De pronto surgen por doquier numerosos establecimientos dedicados a las uñas, y quiero imaginar que, independientemente de su en muchos casos ostentosa, chillona y hortera decoración, aquellos también se aplicarán a su cuidado, lo que siempre es de agradecer, porque es mucho mejor llevarlas limpias que taponadas de suciedad; aunque, bien pensado, una buena pintura y las correspondientes y tenebrosas prolongaciones pueden ocultar un montón de mierda. Pero eso es otra cosa.
Lo que también me llama la atención es que en muchos de estos pequeños negocios la publicidad y cartelería externa no muestre la palabra motivo de su actividad en castellano, sino en inglés, es decir, nails, cuestión no menos importante porque quizás puede dar lugar a confusiones o equívocos, como que el inexperto paseante o hipotético cliente desconozcan en primera instancia la dedicación del establecimiento. Y si le preguntáramos a los respectivos propietarios sobre el porqué de tal elección probablemente no sabrían qué respondernos; encogimiento de hombros y cara de no saber muy bien de qué va la pregunta, si hay trampa, o aquello tan socorrido de que de ese modo parece más moderno. Porque en todos sitios se hace o… qué más da, si la gente lo entiende… o directamente no sé. También pudiera ser que uñas, así, en grande, luzca peor o más vulgar, poco elegante o incluso sucio. Por mi parte tampoco imagino cual sería exactamente el motivo para elegir la traslación al inglés en lugar de la palabra castellana. Siempre queda el socorrido y pobre ¡qué más da!
Negocio tan llamativo como aparatoso, además de gustos más bien turbios e inquietantes -siempre según mi punto de vista, incluso algo repulsivo. Una incómoda sensación que me traslada a los años ochenta y a la velocista norteamericana Florence Griffith y sus enormes y estrafalarias uñas.
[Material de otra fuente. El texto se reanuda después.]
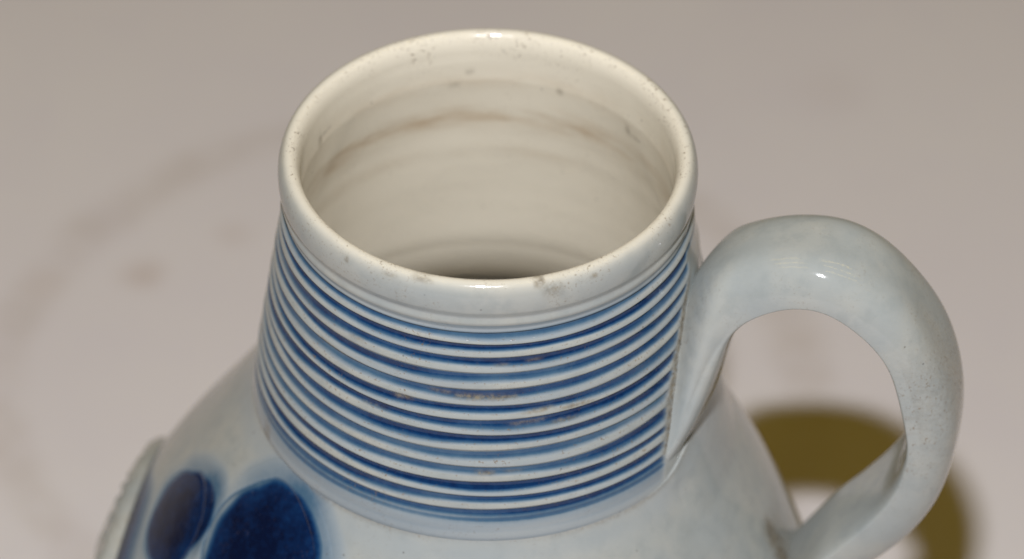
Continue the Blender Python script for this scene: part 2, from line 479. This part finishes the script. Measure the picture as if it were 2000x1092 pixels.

Mujer probablemente dada a los excesos y sobre la que todavía se cierne la sospecha del consumo de sustancias prohibidas que la llevaron a mostrar, de la noche a la mañana, una musculatura excesiva y conseguir unos récords tan inimaginables entonces como todavía hoy. Retirándose de la competición en el momento en el que se anunciaron los análisis no programados entre los deportistas en activo. Circunstancias que también se cree influyeron de forma determinante en su prematura muerte antes de la cuarentena.
Uñas que, por otro lado, también me llevan a un hotel en la orilla del Hudson, en Nueva York, hace unos quince años, y a una joven recepcionista de pelo largo y lacio envuelta por la tenebrosa oscuridad de una recepción que recordaba a una película de maleantes, y con la que formalizábamos el correspondiente registro. La joven, armada con unas enormes uñas decoradas de forma que entonces nos pareció no sé si pintoresca o grotesca -nos mirábamos unos a otras tan curiosas como sorprendidos, puede que hasta algo alarmados-, manipulaba con cierta dificultad el papeleo correspondiente de unos españoles de pueblo que nunca habían visto tan cerca algo así. Intrigados y algo reticentes cada vez que, debido al normal intercambio de formularios y firmas, nuestras manos se aproximaban de forma peligrosa. Aunque probablemente el problema fuera nuestro, que éramos los extranjeros.
Volviendo al tema de estas letras y al desaforado y aparatoso despliegue decorativo de las células muertas endurecidas que protegen las falanges de nuestros dedos, también me llama la atención que una de las partes más precisas y sensibles de nuestro cuerpo, las yemas de los dedos, queden ocultas y casi inutilizadas por el hecho de manipular y “decorar” -o directamente deformar- de forma tan furibunda las pequeñas superficies que las protegen. Lo que no deja de ser un grosero y chabacano despliegue de ungüentos, añadidos y colores que, supongo, pretenden mostrar… exactamente qué ¿el mal gusto del que nos gusta alardear?